I get grouchy during pregnancy, though, so the correct response to the "What are you having?" question got old fast.  I told Erik I was going to do this before I did...

"What are you having?"
"Well, we're pretty sure it's a rabid weasel."
*blank stare*

See, the end result is the same, but this exchange gets us there much more quickly.  (I realized last night that what I should have been saying all along was "A chupacabra!"  Next time...)

So I have been calling this baby a rabid weasel for so long that it became a term of endearment.  Of course, English does have a gender-neutral pronoun (it), but for some reason people get their panties really twisted when you refer to an unborn child as "it", and if I said "he" instead, even though that should also be recognized as meaning either sex, everyone would be convinced I am having a boy (which may or may  not be true).  So, Rabid Weasel it is.
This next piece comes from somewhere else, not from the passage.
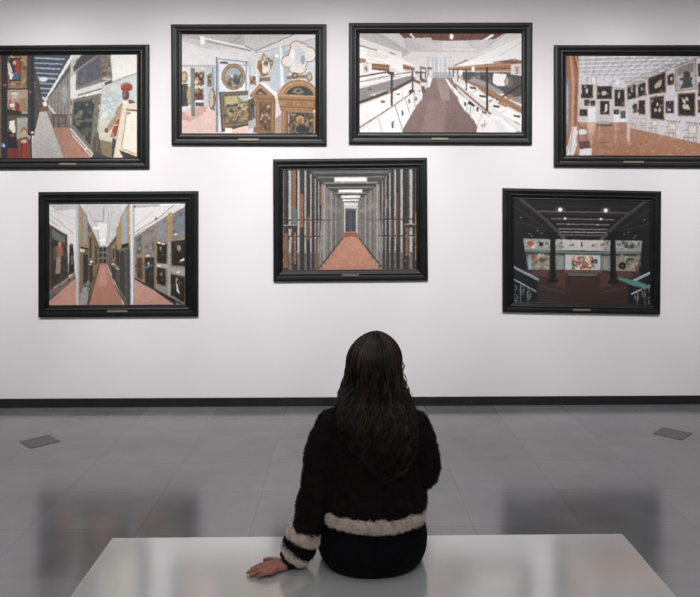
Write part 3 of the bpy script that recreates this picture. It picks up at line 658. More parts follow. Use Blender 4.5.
def paint_store_rooms():
    c = Canvas(49.3, 203.8, 185, 304.7, '#cdc9c9')
    c.view(45, 200, 5.53)
    c.poly('#dad6d5', (20, 20), (180, 20), (180, 425), (20, 560)); c.poly('#bcb8b8', (20, 20), (180, 20), (172, 50), (60, 60)); c.line('#a9a5a5', 4, (20, 70), (160, 185)); c.line('#c2bebd', 4, (40, 60), (176, 110)); c.line('#9a9695', 3, (20, 100), (70, 140))
    c.poly('#5c4032', (24, 132), (124, 192), (132, 422), (26, 500)); c.poly('#38332f', (38, 150), (118, 200), (124, 410), (36, 480)); c.poly('#72828a', (40, 155), (114, 204), (114, 250), (42, 215), op=.7); c.blot(['#2b2927', '#403a34', '#51483c', '#2f302e'], 50, 12, (38, 210), (118, 240), (124, 408), (36, 478))
    c.ell('#a65844', 82, 280, 21, 34); c.ell('#c98a74', 84, 240, 9, 12); c.poly('#93836a', (66, 310), (90, 312), (88, 400), (60, 405)); c.ell('#4a5648', 58, 290, 10, 40)
    c.poly('#4a342c', (136, 250), (150, 236), (158, 250), (165, 396), (132, 412)); c.poly('#2a2726', (140, 262), (156, 262), (160, 388), (136, 398)); c.ell('#8a2e28', 150, 250, 8, 9); c.poly('#6a6c64', (146, 300), (154, 300), (156, 350), (146, 355))
    c.poly('#7c6258', (24, 502), (168, 396), (170, 430), (24, 556)); c.line('#cfc6c0', 3, (50, 480), (168, 405)); c.blot(['#3a302c', '#9a8878'], 20, 6, (30, 500), (168, 404), (168, 426), (30, 545)); c.poly('#55585e', (24, 530), (60, 500), (60, 520), (24, 552)); c.poly('#c98a74', (20, 562), (176, 428), (180, 600), (20, 600))
    c.poly('#c4c0c2', (212, 20), (420, 20), (420, 150), (345, 262), (292, 262), (236, 120)); c.poly('#e0dddd', (290, 130), (345, 130), (332, 245), (300, 245)); c.line('#7f7b7d', 5, (325, 40), (322, 118)); c.line('#8f8b8d', 4, (262, 118), (322, 118)); c.line('#8f8b8d', 4, (345, 150), (350, 70)); c.line('#a5a1a3', 4, (240, 60), (290, 150), (302, 240)); c.line('#a5a1a3', 3, (370, 60), (340, 240)); c.poly('#f2f0f0', (265, 145), (300, 150), (295, 165), (268, 160)); c.ell('#f4f2f2', 315, 222, 22, 5)
    c.rect('#7d7068', 294, 254, 342, 358)
    for x in (299, 321):
        for y in (262, 292, 324): c.rect('#27262a', x, y, x + 15, y + 22); 
    c.poly('#b9775f', (298, 356), (338, 350), (420, 540), (430, 600), (220, 600), c2='#b3705a'); c.poly('#cc8f80', (308, 360), (328, 358), (345, 470), (290, 470), op=.5)
    c.poly('#6d5a44', (194, 25), (300, 250), (300, 362), (232, 582), (190, 600)); c.poly('#a37c48', (194, 28), (236, 92), (240, 268), (194, 258)); c.poly('#8393a2', (212, 70), (232, 98), (234, 244), (212, 238)); c.poly('#23252a', (200, 256), (240, 264), (236, 272), (200, 266)); c.line('#c29a5c', 3, (200, 40), (202, 256))
    c.poly('#c8c4c0', (194, 266), (222, 270), (218, 286), (194, 284)); c.poly('#8a6438', (196, 290), (212, 292), (212, 495), (196, 505)); c.poly('#32322f', (212, 295), (238, 300), (238, 440), (212, 470)); c.poly('#97703e', (240, 178), (262, 190), (262, 330), (242, 330)); c.poly('#2d2f33', (246, 200), (256, 205), (256, 320), (246, 320)); c.poly('#3c3833', (242, 335), (268, 330), (268, 430), (244, 470)); c.line('#b28a50', 3, (240, 176), (264, 186)); c.line('#a57e48', 3, (266, 224), (268, 420)); c.poly('#8a6a42', (272, 228), (290, 242), (292, 360), (274, 400)); c.poly('#34322f', (276, 250), (286, 255), (288, 340), (278, 360)); c.ell('#e2e0e0', 256, 338, 8, 6); c.ell('#cfd0d0', 250, 352, 8, 4); 
    c.poly('#97908d', (186, 520), (232, 470), (244, 520), (222, 600), (186, 600)); c.blot(['#5f7f92', '#3a4248', '#8aa0aa'], 16, 8, (205, 450), (268, 450), (240, 500), (205, 495)); c.line('#3a3430', 4, (298, 366), (238, 585)); c.poly('#55433a', (240, 520), (262, 440), (250, 540), (234, 585))
    c.poly('#9fa5aa', (172, 20), (196, 20), (192, 600), (174, 600)); c.line('#cdd2d6', 5, (178, 20), (179, 600)); c.line('#74797e', 3, (193, 20), (190, 600))
    c.poly('#5a524a', (420, 140), (385, 205), (342, 262), (342, 352), (420, 525)); c.poly('#a88450', (392, 160), (420, 120), (420, 240), (394, 245)); c.poly('#98a4b0', (400, 165), (420, 150), (420, 228), (402, 232)); c.poly('#9a7646', (366, 262), (386, 240), (386, 330), (368, 335)); c.poly('#30302f', (372, 270), (382, 262), (382, 322), (372, 325)); c.line('#a37e4a', 3, (350, 268), (352, 350)); c.line('#b08a52', 4, (364, 256), (420, 215)); c.ell('#d8d8d4', 375, 352, 8, 5); c.line('#b8a080', 4, (368, 345), (420, 385)); c.poly('#35322f', (390, 270), (415, 262), (415, 370), (392, 352)); c.poly('#3a3733', (365, 365), (415, 400), (415, 500), (368, 420))
    c.view(115, 200, 5.53)
    c.poly('#625a50', (20, 130), (78, 20), (84, 600), (58, 600), (20, 480)); c.poly('#a78350', (10, 170), (26, 130), (30, 270), (10, 275)); c.poly('#ac8852', (24, 100), (72, 22), (80, 22), (78, 245), (68, 250), (30, 262)); c.poly('#93a1b0', (36, 92), (64, 48), (66, 232), (38, 246)); c.poly('#26282c', (32, 246), (74, 236), (72, 256), (40, 266)); c.line('#c29c60', 3, (76, 30), (76, 250))
    c.poly('#3b3934', (22, 286), (50, 272), (56, 540), (24, 480)); c.poly('#48463f', (50, 276), (80, 262), (82, 590), (56, 560)); c.line('#7a6a4c', 3, (52, 276), (58, 556)); c.line('#86724c', 3, (24, 285), (80, 262)); c.poly('#4c4c40', (0, 390), (20, 380), (22, 470), (0, 440)); c.line('#cfc6b8', 5, (0, 372), (20, 382)); c.line('#2c2826', 5, (0, 470), (64, 590)); c.poly('#b3705a', (-20, 440), (52, 590), (52, 600), (-20, 600))
    c.poly('#dedad8', (100, 20), (395, 20), (395, 60), (104, 205)); c.poly('#b4b0ae', (105, 30), (240, 28), (250, 40), (105, 46)); c.line('#5e5c60', 3, (105, 182), (240, 100), (330, 24)); c.line('#84807f', 4, (105, 196), (395, 36)); c.line('#a8a4a2', 3, (105, 150), (215, 60)); c.line('#f4f2f0', 8, (250, 32), (360, 26))
    c.poly('#85847f', (104, 202), (395, 50), (395, 600), (105, 430))
    G = '#9c7440'
    P = ['#25231f', '#2f2b28', '#1f2125', '#3c332c', '#4a4038']
    for q, cols in ((((112, 205), (148, 186), (150, 302), (115, 308)), ['#6a6f78', '#5a5c60', '#4a4644']), (((154, 178), (180, 156), (181, 302), (156, 305)), ['#80858e', '#6a6c72', '#5a5a5c']), (((184, 155), (216, 135), (217, 305), (185, 305)), ['#80858e', '#686a70', '#5c5a5c']), (((221, 132), (286, 88), (287, 216), (222, 232)), ['#868992', '#6f7178', '#7c7e84', '#5c5a5e']), (((312, 84), (395, 34), (395, 204), (312, 216)), ['#787c86', '#62646a', '#56565a', '#82858c']),
                   (((224, 238), (286, 240), (286, 358), (224, 350)), P), (((302, 226), (395, 216), (395, 372), (304, 364)), P), (((224, 368), (281, 374), (281, 480), (224, 462)), P), (((112, 312), (151, 314), (153, 446), (116, 428)), ['#5a3a30', '#3c2e2a', '#6a4a3a']), (((155, 312), (217, 312), (218, 490), (158, 458)), ['#2e2b2c', '#3a3836', '#54403a']), (((298, 404), (384, 420), (384, 572), (300, 524)), P)):
        c.pic(G, cols, 20, 9, *q, b=5)
    c.poly('#b58f50', (288, 80), (308, 70), (306, 228), (288, 226)); c.line('#8a6838', 3, (298, 76), (298, 226)); c.poly('#a8a9a4', (222, 350), (286, 356), (286, 376), (222, 366)); c.poly('#989a94', (296, 372), (395, 382), (395, 420), (296, 400)); c.rect('#9a9c98', 288, 230, 302, 560); c.rect('#7c7e7a', 218, 232, 224, 490)
    c.ell('#b08468', 348, 268, 10, 16); c.poly('#e6e2de', (348, 318), (372, 314), (380, 334), (350, 340)); c.poly('#241f1e', (325, 290), (372, 286), (378, 318), (340, 345), (318, 335)); c.ell('#a8785c', 248, 268, 6, 10); c.ell('#9c7058', 252, 408, 6, 10); c.ell('#b8906c', 132, 268, 4, 8); c.poly('#d6cec4', (330, 440), (342, 470), (352, 520), (336, 500)); c.ell('#a87c60', 336, 436, 7, 11); c.ell('#c0b4a8', 182, 350, 5, 8); c.poly('#4a6c8a', (140, 372), (180, 360), (205, 352), (205, 362), (180, 375), (142, 384)); c.ell('#a88468', 195, 268, 5, 9)
    for x, y in ((178, 308), (240, 238), (238, 364), (262, 244), (344, 398), (330, 192)): c.ell('#f0eeea', x, y, 10, 4)
    c.poly('#302b2a', (105, 424), (220, 488), (384, 576), (384, 590), (330, 580), (216, 500), (105, 438)); c.poly('#cc907c', (100, 432), (218, 498), (350, 600), (100, 600), c2='#c4846e'); c.poly('#6f767c', (330, 560), (395, 590), (395, 600), (340, 600))
    c.poly('#b3b8bd', (82, 20), (102, 20), (104, 600), (88, 600)); c.line('#dcdfe2', 6, (88, 20), (92, 600)); c.line('#7c8186', 3, (102, 20), (103, 600)); c.ell('#5a5c60', 104, 40, 6, 6)
    return c.grain(.014).final()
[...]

And it did not occur to me at all that this might be a questionable way to refer to one's fetus, until I got a couple of confused responses to a Facebook status reading "Aww, Rabid Weasel has hiccups." 

Really, I say Rabid Weasel in the most loving way possible.  And while I will call the child by its name once it's here, I reserve the right to keep that answer when people ask me what I have in my sling.

3 comments:

Groundhog said...

I highly suggest a name with the initials R.W. :)

Sounds good too, very Texan. ARE DUBYA, git yer butt over here!

Dave said...

You gotta admit, "Little Chuby" (pronounced Chew-bee) has a ring to it if the newborn has any immediate cravings for goats blood. And, you'd certainly be able to sell t-shirts and such if you had your own little baby chubacabras.

Bob S. said...

There are so many possibilities to the "What are you having?"

a.) Really great sex, obviously.

b.) (if at a restaurant), The steak and lobster combo - Big Mac and Fries

c.) Another tax deduction

d.) I'm not sure, after the aliens abducted me, none of my doctors will tell anything.

e.) A really bad day, people keep asking me invasive personal questions.